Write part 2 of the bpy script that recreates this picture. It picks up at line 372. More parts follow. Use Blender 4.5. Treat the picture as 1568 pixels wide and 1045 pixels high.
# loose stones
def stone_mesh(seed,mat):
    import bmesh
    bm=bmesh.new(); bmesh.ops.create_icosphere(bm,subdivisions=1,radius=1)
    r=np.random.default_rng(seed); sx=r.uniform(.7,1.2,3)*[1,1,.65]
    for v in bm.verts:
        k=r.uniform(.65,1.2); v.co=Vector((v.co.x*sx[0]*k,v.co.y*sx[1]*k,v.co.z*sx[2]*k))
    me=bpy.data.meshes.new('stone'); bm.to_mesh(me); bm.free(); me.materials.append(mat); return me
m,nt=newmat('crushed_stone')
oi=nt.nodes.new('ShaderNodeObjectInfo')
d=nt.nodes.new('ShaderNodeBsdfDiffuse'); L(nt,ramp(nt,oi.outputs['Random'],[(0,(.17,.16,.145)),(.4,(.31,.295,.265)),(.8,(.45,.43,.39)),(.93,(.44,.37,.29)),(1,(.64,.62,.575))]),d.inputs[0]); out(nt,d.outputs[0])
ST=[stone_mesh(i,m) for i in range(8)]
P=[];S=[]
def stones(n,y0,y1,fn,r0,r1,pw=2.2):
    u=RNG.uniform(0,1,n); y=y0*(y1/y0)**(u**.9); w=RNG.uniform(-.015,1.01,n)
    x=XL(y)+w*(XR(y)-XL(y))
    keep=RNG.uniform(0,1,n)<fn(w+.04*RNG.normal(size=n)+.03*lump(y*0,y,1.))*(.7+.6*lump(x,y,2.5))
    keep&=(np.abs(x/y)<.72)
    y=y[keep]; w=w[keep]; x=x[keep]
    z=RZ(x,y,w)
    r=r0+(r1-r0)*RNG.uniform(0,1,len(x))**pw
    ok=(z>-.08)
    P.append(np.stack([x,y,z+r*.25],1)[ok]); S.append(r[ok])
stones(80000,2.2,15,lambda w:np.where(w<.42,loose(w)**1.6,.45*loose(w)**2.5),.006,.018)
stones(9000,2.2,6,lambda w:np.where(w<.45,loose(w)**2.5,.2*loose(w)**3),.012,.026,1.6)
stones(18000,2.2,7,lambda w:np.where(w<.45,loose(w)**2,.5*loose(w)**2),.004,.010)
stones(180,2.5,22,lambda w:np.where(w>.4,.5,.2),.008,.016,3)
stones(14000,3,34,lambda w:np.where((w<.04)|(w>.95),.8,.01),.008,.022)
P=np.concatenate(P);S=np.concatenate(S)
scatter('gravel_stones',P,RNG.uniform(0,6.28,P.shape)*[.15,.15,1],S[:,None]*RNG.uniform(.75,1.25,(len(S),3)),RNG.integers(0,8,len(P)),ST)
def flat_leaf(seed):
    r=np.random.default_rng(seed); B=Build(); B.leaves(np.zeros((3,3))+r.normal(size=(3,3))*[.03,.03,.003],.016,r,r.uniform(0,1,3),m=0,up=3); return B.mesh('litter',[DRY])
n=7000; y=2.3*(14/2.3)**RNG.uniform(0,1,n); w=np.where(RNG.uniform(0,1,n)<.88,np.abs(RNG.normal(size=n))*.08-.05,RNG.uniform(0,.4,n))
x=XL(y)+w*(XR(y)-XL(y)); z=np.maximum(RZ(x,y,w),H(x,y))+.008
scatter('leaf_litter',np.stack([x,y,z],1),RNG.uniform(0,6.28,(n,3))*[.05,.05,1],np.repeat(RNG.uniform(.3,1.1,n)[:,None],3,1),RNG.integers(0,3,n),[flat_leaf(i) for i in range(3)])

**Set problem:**
Write down every line of the data exactly as it appears above.

**Complete output:**
Write part 2 of the bpy script that recreates this picture. It picks up at line 372. More parts follow. Use Blender 4.5. Treat the picture as 1568 pixels wide and 1045 pixels high.
# loose stones
def stone_mesh(seed,mat):
    import bmesh
    bm=bmesh.new(); bmesh.ops.create_icosphere(bm,subdivisions=1,radius=1)
    r=np.random.default_rng(seed); sx=r.uniform(.7,1.2,3)*[1,1,.65]
    for v in bm.verts:
        k=r.uniform(.65,1.2); v.co=Vector((v.co.x*sx[0]*k,v.co.y*sx[1]*k,v.co.z*sx[2]*k))
    me=bpy.data.meshes.new('stone'); bm.to_mesh(me); bm.free(); me.materials.append(mat); return me
m,nt=newmat('crushed_stone')
oi=nt.nodes.new('ShaderNodeObjectInfo')
d=nt.nodes.new('ShaderNodeBsdfDiffuse'); L(nt,ramp(nt,oi.outputs['Random'],[(0,(.17,.16,.145)),(.4,(.31,.295,.265)),(.8,(.45,.43,.39)),(.93,(.44,.37,.29)),(1,(.64,.62,.575))]),d.inputs[0]); out(nt,d.outputs[0])
ST=[stone_mesh(i,m) for i in range(8)]
P=[];S=[]
def stones(n,y0,y1,fn,r0,r1,pw=2.2):
    u=RNG.uniform(0,1,n); y=y0*(y1/y0)**(u**.9); w=RNG.uniform(-.015,1.01,n)
    x=XL(y)+w*(XR(y)-XL(y))
    keep=RNG.uniform(0,1,n)<fn(w+.04*RNG.normal(size=n)+.03*lump(y*0,y,1.))*(.7+.6*lump(x,y,2.5))
    keep&=(np.abs(x/y)<.72)
    y=y[keep]; w=w[keep]; x=x[keep]
    z=RZ(x,y,w)
    r=r0+(r1-r0)*RNG.uniform(0,1,len(x))**pw
    ok=(z>-.08)
    P.append(np.stack([x,y,z+r*.25],1)[ok]); S.append(r[ok])
stones(80000,2.2,15,lambda w:np.where(w<.42,loose(w)**1.6,.45*loose(w)**2.5),.006,.018)
stones(9000,2.2,6,lambda w:np.where(w<.45,loose(w)**2.5,.2*loose(w)**3),.012,.026,1.6)
stones(18000,2.2,7,lambda w:np.where(w<.45,loose(w)**2,.5*loose(w)**2),.004,.010)
stones(180,2.5,22,lambda w:np.where(w>.4,.5,.2),.008,.016,3)
stones(14000,3,34,lambda w:np.where((w<.04)|(w>.95),.8,.01),.008,.022)
P=np.concatenate(P);S=np.concatenate(S)
scatter('gravel_stones',P,RNG.uniform(0,6.28,P.shape)*[.15,.15,1],S[:,None]*RNG.uniform(.75,1.25,(len(S),3)),RNG.integers(0,8,len(P)),ST)
def flat_leaf(seed):
    r=np.random.default_rng(seed); B=Build(); B.leaves(np.zeros((3,3))+r.normal(size=(3,3))*[.03,.03,.003],.016,r,r.uniform(0,1,3),m=0,up=3); return B.mesh('litter',[DRY])
n=7000; y=2.3*(14/2.3)**RNG.uniform(0,1,n); w=np.where(RNG.uniform(0,1,n)<.88,np.abs(RNG.normal(size=n))*.08-.05,RNG.uniform(0,.4,n))
x=XL(y)+w*(XR(y)-XL(y)); z=np.maximum(RZ(x,y,w),H(x,y))+.008
scatter('leaf_litter',np.stack([x,y,z],1),RNG.uniform(0,6.28,(n,3))*[.05,.05,1],np.repeat(RNG.uniform(.3,1.1,n)[:,None],3,1),RNG.integers(0,3,n),[flat_leaf(i) for i in range(3)])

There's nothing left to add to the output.